The SAGE Handbook of Global Policing
- Ben Bradford - University of Oxford, UK, University of Oxford, Oxford, UK
- Beatrice Jauregui - University of Toronto, Canada
- Ian Loader - University of Oxford, UK
- Jonny Steinberg - University of Oxford, UK
The SAGE Handbook of Global Policing examines and critically retraces the field of policing studies by posing and exploring a series of fundamental questions to do with the concept and institutions of policing and their relation to social and political life in today's globalized world. The volume is structured in the following four parts:
- Part One: Lenses
- Part Two: Social and Political Order
- Part Three: Legacies
- Part Four: Problems and Problematics.
By bringing new lines of vision and new voices to the social analysis of policing, and by clearly demonstrating why policing matters, the Handbook will be an essential tool for anyone in the field.

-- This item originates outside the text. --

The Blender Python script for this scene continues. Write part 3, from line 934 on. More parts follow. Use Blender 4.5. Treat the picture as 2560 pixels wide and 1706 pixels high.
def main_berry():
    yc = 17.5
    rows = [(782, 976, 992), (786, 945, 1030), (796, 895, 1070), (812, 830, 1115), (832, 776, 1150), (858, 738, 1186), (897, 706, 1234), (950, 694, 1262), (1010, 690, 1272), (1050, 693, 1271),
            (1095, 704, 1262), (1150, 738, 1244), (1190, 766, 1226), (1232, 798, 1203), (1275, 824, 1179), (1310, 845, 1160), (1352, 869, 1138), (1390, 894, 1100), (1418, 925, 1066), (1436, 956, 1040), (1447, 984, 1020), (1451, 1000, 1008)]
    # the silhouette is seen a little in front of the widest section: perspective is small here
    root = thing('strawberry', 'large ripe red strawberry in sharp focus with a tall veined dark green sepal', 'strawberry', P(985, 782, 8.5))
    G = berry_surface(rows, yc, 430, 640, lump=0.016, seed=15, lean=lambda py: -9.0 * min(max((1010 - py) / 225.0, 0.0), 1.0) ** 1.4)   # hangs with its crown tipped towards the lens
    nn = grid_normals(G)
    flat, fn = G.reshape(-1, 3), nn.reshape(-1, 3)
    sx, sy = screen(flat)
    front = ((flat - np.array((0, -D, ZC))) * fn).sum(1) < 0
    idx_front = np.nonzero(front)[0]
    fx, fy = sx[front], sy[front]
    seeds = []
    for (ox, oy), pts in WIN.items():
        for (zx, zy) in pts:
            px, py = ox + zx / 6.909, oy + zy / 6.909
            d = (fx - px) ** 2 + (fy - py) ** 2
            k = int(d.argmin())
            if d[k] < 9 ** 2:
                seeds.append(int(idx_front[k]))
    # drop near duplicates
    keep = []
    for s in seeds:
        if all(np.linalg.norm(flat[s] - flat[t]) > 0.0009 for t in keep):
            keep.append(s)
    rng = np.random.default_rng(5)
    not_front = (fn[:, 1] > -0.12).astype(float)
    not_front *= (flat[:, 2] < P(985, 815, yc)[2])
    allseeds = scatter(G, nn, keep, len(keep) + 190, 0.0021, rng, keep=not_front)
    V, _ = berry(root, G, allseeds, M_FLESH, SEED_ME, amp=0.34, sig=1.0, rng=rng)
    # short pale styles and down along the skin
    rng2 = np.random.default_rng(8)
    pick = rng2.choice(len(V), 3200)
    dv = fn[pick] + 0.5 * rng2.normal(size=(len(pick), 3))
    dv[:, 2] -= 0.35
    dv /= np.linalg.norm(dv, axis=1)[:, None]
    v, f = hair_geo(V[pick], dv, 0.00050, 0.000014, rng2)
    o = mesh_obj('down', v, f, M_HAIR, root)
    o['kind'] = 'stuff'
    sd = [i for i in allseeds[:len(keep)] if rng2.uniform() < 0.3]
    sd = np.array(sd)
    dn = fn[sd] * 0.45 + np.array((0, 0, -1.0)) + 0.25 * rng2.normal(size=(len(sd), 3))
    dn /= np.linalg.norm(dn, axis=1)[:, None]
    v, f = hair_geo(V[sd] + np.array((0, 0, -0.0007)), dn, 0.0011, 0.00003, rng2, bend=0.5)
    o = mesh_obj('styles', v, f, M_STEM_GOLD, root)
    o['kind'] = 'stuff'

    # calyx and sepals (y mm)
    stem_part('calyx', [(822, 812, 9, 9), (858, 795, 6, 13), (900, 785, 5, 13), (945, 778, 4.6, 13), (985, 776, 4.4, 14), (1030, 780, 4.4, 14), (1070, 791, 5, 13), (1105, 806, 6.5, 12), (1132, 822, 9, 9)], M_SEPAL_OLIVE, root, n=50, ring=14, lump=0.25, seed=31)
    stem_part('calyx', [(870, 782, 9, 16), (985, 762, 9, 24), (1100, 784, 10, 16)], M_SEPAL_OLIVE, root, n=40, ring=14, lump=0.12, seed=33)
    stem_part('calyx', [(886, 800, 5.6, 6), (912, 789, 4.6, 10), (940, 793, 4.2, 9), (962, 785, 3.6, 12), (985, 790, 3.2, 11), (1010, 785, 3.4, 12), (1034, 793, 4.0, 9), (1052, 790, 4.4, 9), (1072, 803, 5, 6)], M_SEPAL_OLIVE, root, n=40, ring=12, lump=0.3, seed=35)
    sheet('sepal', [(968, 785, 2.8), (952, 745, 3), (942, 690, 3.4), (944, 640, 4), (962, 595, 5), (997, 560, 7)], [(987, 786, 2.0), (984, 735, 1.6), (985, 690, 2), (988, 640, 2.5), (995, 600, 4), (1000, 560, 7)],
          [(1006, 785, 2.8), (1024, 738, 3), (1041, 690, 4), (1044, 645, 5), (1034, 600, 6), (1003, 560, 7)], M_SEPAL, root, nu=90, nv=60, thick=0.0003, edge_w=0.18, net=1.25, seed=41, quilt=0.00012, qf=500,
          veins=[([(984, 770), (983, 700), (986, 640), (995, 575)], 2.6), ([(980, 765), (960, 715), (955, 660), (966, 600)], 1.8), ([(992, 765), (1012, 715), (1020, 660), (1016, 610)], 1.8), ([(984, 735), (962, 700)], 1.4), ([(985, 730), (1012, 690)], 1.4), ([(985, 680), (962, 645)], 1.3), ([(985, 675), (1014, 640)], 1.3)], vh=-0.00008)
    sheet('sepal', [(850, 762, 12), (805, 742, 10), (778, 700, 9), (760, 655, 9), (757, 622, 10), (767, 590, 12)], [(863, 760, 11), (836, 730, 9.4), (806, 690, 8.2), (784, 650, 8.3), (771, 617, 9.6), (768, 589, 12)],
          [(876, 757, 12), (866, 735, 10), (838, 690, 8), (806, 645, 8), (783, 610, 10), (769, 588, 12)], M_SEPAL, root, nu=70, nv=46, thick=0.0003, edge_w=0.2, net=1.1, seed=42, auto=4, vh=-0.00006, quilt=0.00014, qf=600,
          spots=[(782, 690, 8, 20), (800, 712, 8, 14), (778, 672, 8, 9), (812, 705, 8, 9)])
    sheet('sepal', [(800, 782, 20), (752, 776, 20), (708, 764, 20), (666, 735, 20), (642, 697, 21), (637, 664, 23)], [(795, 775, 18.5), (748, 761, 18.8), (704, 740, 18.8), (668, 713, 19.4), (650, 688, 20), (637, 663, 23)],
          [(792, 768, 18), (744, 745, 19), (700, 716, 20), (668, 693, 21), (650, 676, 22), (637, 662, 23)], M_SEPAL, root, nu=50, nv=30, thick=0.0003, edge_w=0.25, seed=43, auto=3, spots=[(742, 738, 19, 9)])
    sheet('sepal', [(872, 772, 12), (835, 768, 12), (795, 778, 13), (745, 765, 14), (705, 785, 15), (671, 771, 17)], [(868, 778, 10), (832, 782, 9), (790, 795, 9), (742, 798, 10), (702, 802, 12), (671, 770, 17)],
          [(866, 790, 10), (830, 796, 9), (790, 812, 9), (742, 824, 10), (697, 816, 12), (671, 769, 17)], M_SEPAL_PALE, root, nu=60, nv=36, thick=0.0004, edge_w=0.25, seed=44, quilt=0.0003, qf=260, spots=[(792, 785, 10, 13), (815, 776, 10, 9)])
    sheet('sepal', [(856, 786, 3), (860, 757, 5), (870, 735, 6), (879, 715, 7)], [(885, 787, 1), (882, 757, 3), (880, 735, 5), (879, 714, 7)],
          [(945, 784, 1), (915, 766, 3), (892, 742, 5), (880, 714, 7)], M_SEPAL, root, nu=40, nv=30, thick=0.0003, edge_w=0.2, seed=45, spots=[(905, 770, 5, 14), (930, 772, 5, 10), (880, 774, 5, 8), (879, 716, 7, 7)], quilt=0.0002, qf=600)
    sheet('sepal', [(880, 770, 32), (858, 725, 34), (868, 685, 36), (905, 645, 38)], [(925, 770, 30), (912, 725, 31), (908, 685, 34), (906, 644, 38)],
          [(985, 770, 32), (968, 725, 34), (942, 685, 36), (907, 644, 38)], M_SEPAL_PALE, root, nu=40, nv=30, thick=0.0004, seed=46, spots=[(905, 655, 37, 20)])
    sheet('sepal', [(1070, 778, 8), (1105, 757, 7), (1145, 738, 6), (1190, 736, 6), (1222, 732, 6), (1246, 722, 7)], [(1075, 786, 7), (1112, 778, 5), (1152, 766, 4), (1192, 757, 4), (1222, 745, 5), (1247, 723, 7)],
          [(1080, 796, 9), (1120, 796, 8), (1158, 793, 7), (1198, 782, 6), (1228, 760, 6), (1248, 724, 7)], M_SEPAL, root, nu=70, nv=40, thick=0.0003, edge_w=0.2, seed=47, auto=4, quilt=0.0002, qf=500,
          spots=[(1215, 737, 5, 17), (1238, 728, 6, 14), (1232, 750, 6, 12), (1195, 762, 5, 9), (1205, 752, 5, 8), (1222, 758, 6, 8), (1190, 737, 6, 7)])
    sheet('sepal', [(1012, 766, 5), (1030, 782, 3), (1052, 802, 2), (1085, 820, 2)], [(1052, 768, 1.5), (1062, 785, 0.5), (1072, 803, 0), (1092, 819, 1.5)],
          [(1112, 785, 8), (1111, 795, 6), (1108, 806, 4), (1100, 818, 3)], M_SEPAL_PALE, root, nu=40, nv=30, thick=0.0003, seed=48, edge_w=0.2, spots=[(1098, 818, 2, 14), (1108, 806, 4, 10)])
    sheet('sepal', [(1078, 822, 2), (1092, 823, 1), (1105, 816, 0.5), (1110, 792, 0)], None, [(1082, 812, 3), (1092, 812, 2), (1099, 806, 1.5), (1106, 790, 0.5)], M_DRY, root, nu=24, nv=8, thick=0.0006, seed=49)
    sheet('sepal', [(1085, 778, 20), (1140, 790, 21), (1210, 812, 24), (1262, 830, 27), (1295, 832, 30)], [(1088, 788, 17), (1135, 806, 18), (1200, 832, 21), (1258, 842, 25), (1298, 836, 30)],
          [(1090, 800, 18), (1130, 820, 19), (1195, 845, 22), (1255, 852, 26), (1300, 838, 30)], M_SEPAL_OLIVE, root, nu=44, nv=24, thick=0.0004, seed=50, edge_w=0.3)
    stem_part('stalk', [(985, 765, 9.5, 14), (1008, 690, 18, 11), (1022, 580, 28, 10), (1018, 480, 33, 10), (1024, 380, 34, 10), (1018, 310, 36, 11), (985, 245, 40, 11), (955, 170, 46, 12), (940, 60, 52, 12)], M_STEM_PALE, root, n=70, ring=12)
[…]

This most innovative Handbook addresses one central topic of our time, that of globalization, and links it to police studies. Probing the reconfiguration of police approaches in the context of external and internal security, delinquency, disorder, terrorism, democracies’ shortcomings or states’ tight relationship with global forces, such pioneering, well-researched and wide-ranging research provides stimulating and important insights on changes taking place in various parts of the world.
This collection of articles are intellectually engaged, informed and challenging. They encompass various disciplinary traditions. The diverse theories and high-quality empirical work here contribute to a better understanding of this transversal object called policing, incorporating a gamut of conceptions and legacies with a welcome global orientation. Such a Handbook will start an interdisciplinary and fruitful conversation, fostered by scholarly curiosity, healthy questioning and key knowledge.
Policing is a world-wide practice and nearly everywhere contested. This path-breaking collection of essays by leading experts in the field identifies the need to develop a field of global policing studies that is both multi-disciplinary and sensitive to the interaction between global dynamics and local context. It will be essential reading for those interested in policing whether in the global South or the global North.